■ To do
From the listing that follows, extract every line and set it down unaltered.

■ Data excerpt

* * *

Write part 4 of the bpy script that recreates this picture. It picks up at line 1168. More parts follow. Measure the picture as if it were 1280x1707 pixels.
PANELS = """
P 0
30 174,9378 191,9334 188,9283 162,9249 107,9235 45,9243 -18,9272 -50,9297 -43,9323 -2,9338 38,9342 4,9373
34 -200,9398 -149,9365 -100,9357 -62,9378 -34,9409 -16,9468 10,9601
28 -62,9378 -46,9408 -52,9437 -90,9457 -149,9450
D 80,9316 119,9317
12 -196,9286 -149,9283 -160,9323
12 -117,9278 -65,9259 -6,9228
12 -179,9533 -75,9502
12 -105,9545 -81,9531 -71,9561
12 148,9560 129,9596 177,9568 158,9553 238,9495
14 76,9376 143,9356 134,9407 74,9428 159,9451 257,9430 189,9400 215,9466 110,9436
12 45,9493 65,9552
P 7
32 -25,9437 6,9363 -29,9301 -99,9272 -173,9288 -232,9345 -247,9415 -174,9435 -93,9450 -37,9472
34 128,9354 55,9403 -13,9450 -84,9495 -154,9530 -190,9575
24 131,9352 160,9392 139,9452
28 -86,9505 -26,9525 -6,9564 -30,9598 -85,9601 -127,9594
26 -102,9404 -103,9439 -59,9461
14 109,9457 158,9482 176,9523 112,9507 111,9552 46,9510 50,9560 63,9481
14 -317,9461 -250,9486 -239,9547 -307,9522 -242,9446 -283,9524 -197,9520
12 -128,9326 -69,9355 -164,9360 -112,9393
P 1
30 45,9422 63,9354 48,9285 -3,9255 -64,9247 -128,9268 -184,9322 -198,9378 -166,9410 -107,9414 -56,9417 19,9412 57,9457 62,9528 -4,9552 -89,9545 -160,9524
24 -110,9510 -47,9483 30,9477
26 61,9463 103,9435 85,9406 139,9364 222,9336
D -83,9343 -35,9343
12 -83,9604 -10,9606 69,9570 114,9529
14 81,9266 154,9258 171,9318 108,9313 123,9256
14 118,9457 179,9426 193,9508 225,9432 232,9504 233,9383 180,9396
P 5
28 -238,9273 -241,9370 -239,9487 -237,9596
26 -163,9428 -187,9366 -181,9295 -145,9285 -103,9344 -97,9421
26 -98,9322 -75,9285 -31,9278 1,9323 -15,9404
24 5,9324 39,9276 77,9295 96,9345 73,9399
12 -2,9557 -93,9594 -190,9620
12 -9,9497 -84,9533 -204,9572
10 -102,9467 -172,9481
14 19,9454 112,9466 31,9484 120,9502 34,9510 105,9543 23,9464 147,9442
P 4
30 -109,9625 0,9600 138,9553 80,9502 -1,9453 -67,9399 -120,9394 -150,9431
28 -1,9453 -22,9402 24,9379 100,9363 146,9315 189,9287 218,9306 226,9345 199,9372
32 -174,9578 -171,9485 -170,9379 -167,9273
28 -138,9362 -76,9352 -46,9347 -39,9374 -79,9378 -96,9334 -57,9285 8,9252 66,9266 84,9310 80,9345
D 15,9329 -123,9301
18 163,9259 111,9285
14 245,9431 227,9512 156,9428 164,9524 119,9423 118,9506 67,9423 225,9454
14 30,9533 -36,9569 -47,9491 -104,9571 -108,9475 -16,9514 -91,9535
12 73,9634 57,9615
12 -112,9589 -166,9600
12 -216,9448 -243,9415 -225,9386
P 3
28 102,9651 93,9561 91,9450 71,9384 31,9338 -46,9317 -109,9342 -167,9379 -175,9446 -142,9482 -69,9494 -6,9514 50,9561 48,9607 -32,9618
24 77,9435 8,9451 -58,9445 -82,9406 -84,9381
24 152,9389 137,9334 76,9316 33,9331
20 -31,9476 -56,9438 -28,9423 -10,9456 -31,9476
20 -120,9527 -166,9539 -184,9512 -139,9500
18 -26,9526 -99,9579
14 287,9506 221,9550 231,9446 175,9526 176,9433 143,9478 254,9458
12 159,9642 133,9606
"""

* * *

■ Written reply
Write part 4 of the bpy script that recreates this picture. It picks up at line 1168. More parts follow. Measure the picture as if it were 1280x1707 pixels.
PANELS = """
P 0
30 174,9378 191,9334 188,9283 162,9249 107,9235 45,9243 -18,9272 -50,9297 -43,9323 -2,9338 38,9342 4,9373
34 -200,9398 -149,9365 -100,9357 -62,9378 -34,9409 -16,9468 10,9601
28 -62,9378 -46,9408 -52,9437 -90,9457 -149,9450
D 80,9316 119,9317
12 -196,9286 -149,9283 -160,9323
12 -117,9278 -65,9259 -6,9228
12 -179,9533 -75,9502
12 -105,9545 -81,9531 -71,9561
12 148,9560 129,9596 177,9568 158,9553 238,9495
14 76,9376 143,9356 134,9407 74,9428 159,9451 257,9430 189,9400 215,9466 110,9436
12 45,9493 65,9552
P 7
32 -25,9437 6,9363 -29,9301 -99,9272 -173,9288 -232,9345 -247,9415 -174,9435 -93,9450 -37,9472
34 128,9354 55,9403 -13,9450 -84,9495 -154,9530 -190,9575
24 131,9352 160,9392 139,9452
28 -86,9505 -26,9525 -6,9564 -30,9598 -85,9601 -127,9594
26 -102,9404 -103,9439 -59,9461
14 109,9457 158,9482 176,9523 112,9507 111,9552 46,9510 50,9560 63,9481
14 -317,9461 -250,9486 -239,9547 -307,9522 -242,9446 -283,9524 -197,9520
12 -128,9326 -69,9355 -164,9360 -112,9393
P 1
30 45,9422 63,9354 48,9285 -3,9255 -64,9247 -128,9268 -184,9322 -198,9378 -166,9410 -107,9414 -56,9417 19,9412 57,9457 62,9528 -4,9552 -89,9545 -160,9524
24 -110,9510 -47,9483 30,9477
26 61,9463 103,9435 85,9406 139,9364 222,9336
D -83,9343 -35,9343
12 -83,9604 -10,9606 69,9570 114,9529
14 81,9266 154,9258 171,9318 108,9313 123,9256
14 118,9457 179,9426 193,9508 225,9432 232,9504 233,9383 180,9396
P 5
28 -238,9273 -241,9370 -239,9487 -237,9596
26 -163,9428 -187,9366 -181,9295 -145,9285 -103,9344 -97,9421
26 -98,9322 -75,9285 -31,9278 1,9323 -15,9404
24 5,9324 39,9276 77,9295 96,9345 73,9399
12 -2,9557 -93,9594 -190,9620
12 -9,9497 -84,9533 -204,9572
10 -102,9467 -172,9481
14 19,9454 112,9466 31,9484 120,9502 34,9510 105,9543 23,9464 147,9442
P 4
30 -109,9625 0,9600 138,9553 80,9502 -1,9453 -67,9399 -120,9394 -150,9431
28 -1,9453 -22,9402 24,9379 100,9363 146,9315 189,9287 218,9306 226,9345 199,9372
32 -174,9578 -171,9485 -170,9379 -167,9273
28 -138,9362 -76,9352 -46,9347 -39,9374 -79,9378 -96,9334 -57,9285 8,9252 66,9266 84,9310 80,9345
D 15,9329 -123,9301
18 163,9259 111,9285
14 245,9431 227,9512 156,9428 164,9524 119,9423 118,9506 67,9423 225,9454
14 30,9533 -36,9569 -47,9491 -104,9571 -108,9475 -16,9514 -91,9535
12 73,9634 57,9615
12 -112,9589 -166,9600
12 -216,9448 -243,9415 -225,9386
P 3
28 102,9651 93,9561 91,9450 71,9384 31,9338 -46,9317 -109,9342 -167,9379 -175,9446 -142,9482 -69,9494 -6,9514 50,9561 48,9607 -32,9618
24 77,9435 8,9451 -58,9445 -82,9406 -84,9381
24 152,9389 137,9334 76,9316 33,9331
20 -31,9476 -56,9438 -28,9423 -10,9456 -31,9476
20 -120,9527 -166,9539 -184,9512 -139,9500
18 -26,9526 -99,9579
14 287,9506 221,9550 231,9446 175,9526 176,9433 143,9478 254,9458
12 159,9642 133,9606
"""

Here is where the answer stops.